Vietnam analogies have fallen flat in Afghanistan not least because America’s role in the country is the direct result of the 9/11 attacks on our soil and not because of some remote strategic concept about potential threats. But the spectacle of a would-be America pro-consul blithely attempting to install a new Afghan government ought to remind us of a key event in the Vietnam saga. In the fall of 1963, the Kennedy administration had soured on the South Vietnamese government led by Ngo Dinh Diem. Like Karzai, Diem was a fairly effective ruler but corrupt and undemocratic. Kennedy ordered U.S. Ambassador Henry Cabot Lodge to refuse to meet with Diem, and the United States gave South Vietnamese generals who were hoping to replace Diem America’s tacit support. On Nov. 1, 1963, the plotters struck, and the United States made no attempt to stop the coup. A day later Diem and his brother were captured and executed.
The fallout from this affair would have long-range effects on the outcome of the war. South Vietnam’s stability was fatally undermined. The American-backed coup and assassination helped the Stalinist rulers of North Vietnam portray the South as an American puppet regime. Rather than work with a strong local leader, Kennedy, who would also be tragically assassinated only weeks later, had fatally undermined the South’s efforts to resist the Communists. Though the war in Vietnam would undergo many other twists and betrayals, the ousting of Diem set in motion a chain of events that would lead to the establishment of a Communist police state throughout the length of that country and an unprecedented humiliation for the United States. Though Americans lost interest in Vietnam after the last U.S. soldier left, the legacy of our failure there was paid not so much in the loss of our prestige as it was in the suffering of the Vietnamese people as hundreds of thousands were forced to flee as “boat people,” and untold numbers were tortured and killed in Communist “re-education” camps.

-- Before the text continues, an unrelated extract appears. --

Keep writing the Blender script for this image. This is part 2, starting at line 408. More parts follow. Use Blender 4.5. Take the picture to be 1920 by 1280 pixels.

The memory of the Kennedy administration’s criminal stupidity in Vietnam ought to stand as an example of exactly how Americans ought not to try to micromanage Afghanistan. Like Diem, Hamid Karzai is no Jeffersonian democrat, but his government may well be that nation’s best hope to prevent a return to power of an Islamofascist Taliban and their al-Qaeda allies.
The Left’s conventional wisdom about the lessons of Vietnam tends to spin around the notion that all American attempts to prevent far-off countries from falling into the hands of totalitarians are expressions of hubris that must be punished with failure. But this is flawed history. The full-scale commitment of half a million American troops in Vietnam might have been misguided, but that failure was guaranteed not so much by the shortcomings of our local allies as much as by the misguided attempts by American diplomats and presidents to micromanage Saigon. Those who disliked the corrupt Diem were forced to accept far worse successors, and in the end, the whole country was swallowed up by a Stalinist regime that made Diem look like a saint by comparison. Those who can’t stand Karzai should think about this before they blithely assume that no one can be worse than him. That this piece of knavery should be concocted by Galbraith, the son of one of Kennedy’s court jesters, economist John Kenneth Galbraith, who served as JFK’s ambassador to India, only adds to the irony.